JSU’S Virtual Playbook


JACKSON, Miss. (WJTV) – The Jackson State football team has a way to train their quarterbacks without them hitting the field.

In a 10×10 room in the corner fo the T.B. Ellis Football Complex, the quarterbacks are training for the upcoming football season.

The QB group is using the Virtual Augmented Reality system, known as VAR. The system was developed by first-year quarterbacks coach Austin Smith.

“It was years ago, sitting there as a 20-year-old offensive coordinator in south Louisiana, and only being two years removed from high school football,” Smith said.  “I could see there’s a learning curve difference with how you teach players.”

Smith, who grew up playing sports, has also always been very tech savvy. 

So, back in 2009, he used that skill to develop what would eventually become the system his quarterbacks are using now.

“I created a Techmo Bowl type of game to teach the playbook,” Smith said. “Now they’re involved, now they’re getting it.

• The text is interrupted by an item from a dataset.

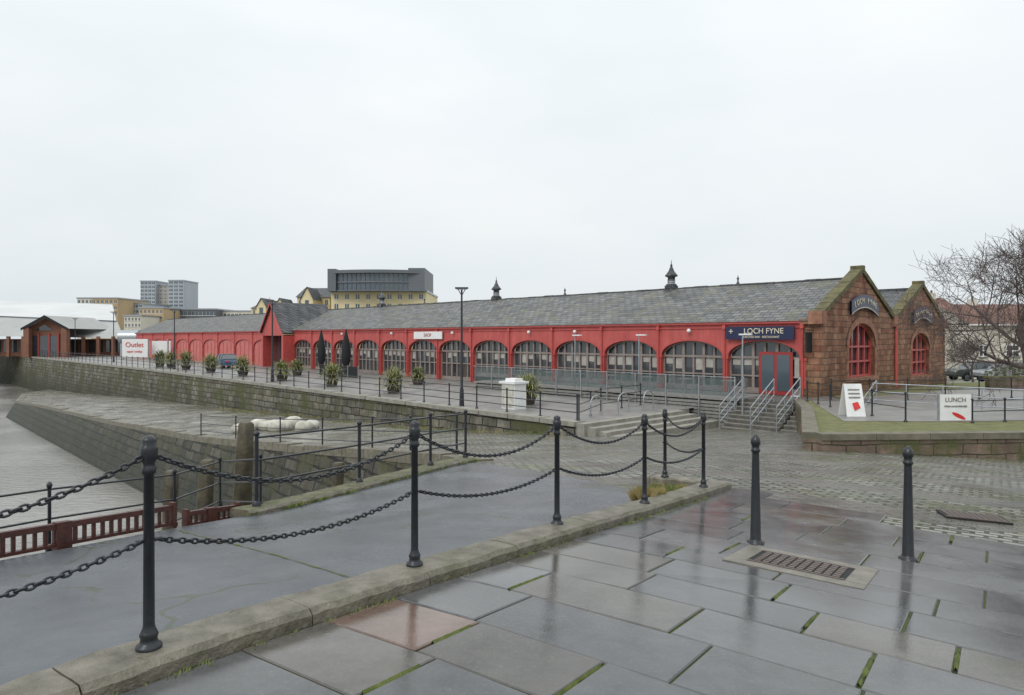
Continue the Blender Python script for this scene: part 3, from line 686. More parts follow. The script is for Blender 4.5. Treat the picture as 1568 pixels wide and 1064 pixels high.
for i in (1,3,4,6,8,10):
    x,y,z=FP((i+.5)*bay,.22,1.92); mb=MB('globe_wall_lamp'); mb.lathe((x,y,z),[(0,.04),(.03,.09),(.08,.12),(.15,.11),(.2,.07),(.22,.02)],12,m_white); mb.tube((x+.1,y+.1,z+.22),(x,y,z+.22),.02,m=m_steel); mb.build()
dk=MB('timber_terrace',FP)
dk.box(1.7,21,0.12,3.6,DZ-.12,DZ-.004,m_timber)
z=-2.65
while z<DZ-.2: dk.box(1.7,21,3.45,3.55,z,z+.13,m_timber); z+=.17
dk.box(1.72,20.9,3.3,3.4,-2.7,DZ-.13,m_tyre); dk.box(1.75,1.85,0.15,3.3,-2.7,DZ-.13,m_timber)
u=1.75
while u<21:
    dk.box(u-.03,u+.03,3.56,3.64,-2.7,DZ+1.05,m_steel); u+=1.93
u=1.8
while u<19.5:
    dk.box(u+.08,u+1.8,3.53,3.55,DZ+.08,DZ+.95,m_bal); u+=1.93
dk.box(1.75,21,3.57,3.62,DZ+1.0,DZ+1.04,m_steel)
dk.build()
mb=MB('cafe_tables',FP)
for k in range(7):
    u=3+k*2.5; mb.tube((u,1.9,DZ),(u,1.9,DZ+.72),.04,m=m_steel); mb.tube((u,1.9,DZ+.72),(u,1.9,DZ+.75),.38,m=m_timber,n=16)
    for du in (-.7,.7): mb.box(u+du-.2,u+du+.2,1.7,2.1,DZ+.42,DZ+.46,m_timber); mb.box(u+du*1.27-.02,u+du*1.27+.02,1.7,2.1,DZ+.46,DZ+.9,m_timber)
    for du in (-.86,-.54,.54,.86):
        for dv_ in (1.73,2.07): mb.tube((u+du,dv_,DZ),(u+du,dv_,DZ+.42),.015,m=m_steel,n=4)
mb.build()
for u,v in ((1.2,3.9),(7.6,3.2),(12.2,3.2)):
    mb=MB('terrace_lamp_post',FP); mb.tube((u,v,-2.4),(u,v,1.75),.05,.035,m=m_steel); mb.box(u-.45,u+.15,v-.09,v+.09,1.75,1.82,m_white); mb.tube((u,v,-2.5),(u,v,-2.1),.09,m=m_steel); mb.build()
ed=MB('entrance_doors',FP); ed.box(.6,2.4,-.24,-.16,DZ,DZ+2.2,m_redd); ed.box(.75,1.42,-.16,-.14,DZ+.2,DZ+2.05,m_glassb); ed.box(1.58,2.25,-.16,-.14,DZ+.2,DZ+2.05,m_glassb)
ed.box(.25,.5,-.24,-.14,DZ+.9,DZ+1.9,m_cream); ed.build()
es=MB('entrance_steps',FP); n=7
m_step=M('weathered_step_stone',(.06,.055,.05),(.16,.15,.13),rough=.5,scale=4,bs=.5)
for i in range(n):
    zt=DZ-.17*(i+1); es.box(-1.0,1.65,3.0+.3*i,3.302+.3*i,-3,zt,m_step); es.box(-1.0,1.65,3.302+.3*i-.05,3.304+.3*i,zt-.03,zt+.004,m_conc)
es.box(-1.0,1.65,0.13,3.0,-3,DZ-.006,m_step)
for i in range(n):
    zt=DZ+.1-.17*(i+1); es.box(-4.2,-1.05,2.6+.32*i,2.922+.32*i,-3,zt,m_step); es.box(-4.2,-1.05,2.922+.32*i-.05,2.924+.32*i,zt-.03,zt+.004,m_conc)
es.box(-4.2,-1.05,.2,2.6,-3,DZ+.09,m_step)
es.build()
def handrail(u,v0,v1,z0,z1,m,nm='step_handrail'):
    mb=MB(nm,FP)
    for k in range(4):
        t=k/3; v=v0+(v1-v0)*t; z=z0+(z1-z0)*t; mb.tube((u,v,z-.1),(u,v,z+1.0),.028,m=m)
    for l in (1.0,.6,.25): mb.tube((u,v0,z0+l),(u,v1,z1+l),.024,m=m)
    mb.build()
handrail(1.6,3.0,5.3,DZ,-2.5,m_steel); handrail(.1,3.0,5.3,DZ,-2.5,m_steel); handrail(-1.05,2.8,5.2,DZ+.1,-2.4,m_steel); handrail(-4.2,2.5,5.0,DZ+.1,-2.3,m_steel)
mb=MB('step_handrail',FP)
for k in range(7):
    uu=-4.2-k*1.3
    mb.tube((uu,3.0,-1.4),(uu,3.0,-.3),.025,m=m_steel)
for l in (-.3,-.65,-1.0): mb.tube((-4.2,3.0,l),(-12,3.0,l),.022,m=m_steel)
mb.build()
ps=MB('promenade_steps',FP)
for i in range(4):
    zt=-1.9-.15*(i)-.004
    ps.box(4-.42*(i+1),4-.42*i,5.0-.3*i,12.6-.2*i,-3.2,zt,m_conc)
ps.box(4.0,4.06,4,12.6,-3.2,-1.895,m_conc)
ps.build()
for v in (6.2,8.2,10.2):
    mb=MB('cycle_hoop',FP); n=12
    pts=[(4.9,v+.4*math.cos(math.pi*i/n),-1.35+.4*math.sin(math.pi*i/n)) for i in range(n+1)]
    pts=[(4.9,v+.4,-1.95)]+pts+[(4.9,v-.4,-1.95)]
    for a,b in zip(pts[:-1],pts[1:]): mb.tube(a,b,.03,m=m_steel)
    mb.build()
# ------------------------------------------------------------ street lamps
def lamp(px,D,ztop,zb,h=.6):
    x=(px-784)/F*D; mb=MB('street_lamp')
    mb.lathe((x,D,zb),[(0,.13),(.05,.13),(.9,.1),(1.0,.07),(ztop-zb,.045)],12,m_black)
    mb.box(x-h,x+h,D-.14,D+.14,ztop,ztop+.07,m_black); mb.box(x-h*.8,x+h*.8,D-.1,D+.1,ztop-.04,ztop-.002,m_steel)
    mb.tube((x,D,ztop-.35),(x-h*.6,D,ztop),.02,m=m_black); mb.tube((x,D,ztop-.35),(x+h*.6,D,ztop),.02,m=m_black)
    mb.build()
lamp(707,34.5,1.6+(518-442)/F*34.5,-1.9,.33)
lamp(417,52,1.6+(518-462)/F*52,-1.7,.4)
lamp(267,70,1.6+(518-475)/F*70,-1.6,.4)
lamp(174,90,1.6+(518-478)/F*90,-1.6,.4)
lamp(115,115,1.6+(518-488)/F*115,-1.6,.4)
def onprom(px,v):
    k=(px-784)/F; return (14.51-.721*v-k*(34-.693*v))/(.693+.721*k)
def cordy(px,v,h,dark=False):
    u_=onprom(px,v); x,y,_=FP(u_,v); z=quayz(u_)
    mb=MB('potted_strap_leaf_plant')
    mb.lathe((x,y,z),[(0,.34),(.05,.36),(.4,.46),(.45,.5),(.5,.5),(.5,.3)],12,m_terra)
    for i in range(420):
        a=random.uniform(0,6.28); el=random.uniform(-.1,1.45); L=h*random.uniform(.55,.95); w=.024
        p0=Vector((x+random.uniform(-.22,.22),y+random.uniform(-.22,.22),z+.45+random.uniform(0,h*.35))); d=Vector((math.cos(a)*math.cos(el),math.sin(a)*math.cos(el),math.sin(el)))
        s_=Vector((-math.sin(a),math.cos(a),0))*w
        p1=p0+d*L*.5; p2=p0+d*L*.85-Vector((0,0,L*.12)); p3=p0+d*L-Vector((0,0,L*.35))
        mb.add([p0-s_,p0+s_,p1+s_,p1-s_,p2+s_*.7,p2-s_*.7,p3],[(0,1,2,3),(3,2,4,5),(5,4,6)],m_leafd if random.random()<(.6 if dark else .28) else m_leaf)
    mb.build(fixn=False)
for px,v,h,dk_ in ((808,8.5,1.35,0),(603,10,1.35,0),(508,10,1.4,0),(455,6,1.2,1),(432,10,1.4,0),(372,10,1.5,0),(323,10,1.5,0),(285,10,1.7,1),(262,10,1.6,0),(245,10,1.7,1),(640,4.5,1.0,1)): cordy(px,v,h,dk_)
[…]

They’re engaged. They weren’t trying to fall asleep on their phone when i’m on the chalkboard.”

Instead, their eyes are getting a 4K view of practice video while taking multiple mental reps.

“It was wild to me just coming in seeing it the first few times you do it,” said JSU redshirt sophomore quarterback Derrick Ponder. “You’re a little blown back by what you’re taking in. it’s something you get used to but it’s extremely beneficial.” 

Meanwhile, freshman Jack Strouse just got to campus last month but is all caught up on the Tigers offense.

“I’ve already been through every single spring practice,” Strouse said.  “Almost three times with some of them. So I’ll be out there, just mental reps, knowing what’s gonna be out there already. I’ll be ready to go.”

And that’s not only due to the software, but to the three days a week these quarterbacks come into the film room to practice on their own.

Head coach Tony Hughes says that kind of dedication could be the difference for his team this fall.

“If you want to be good, then you’re gonna have to spend time in the summer working on your craft,” Hughes said.  “Whether that be film or throwing 7-on-7 or early morning workouts or whatever they may be. This is all a part of that process.”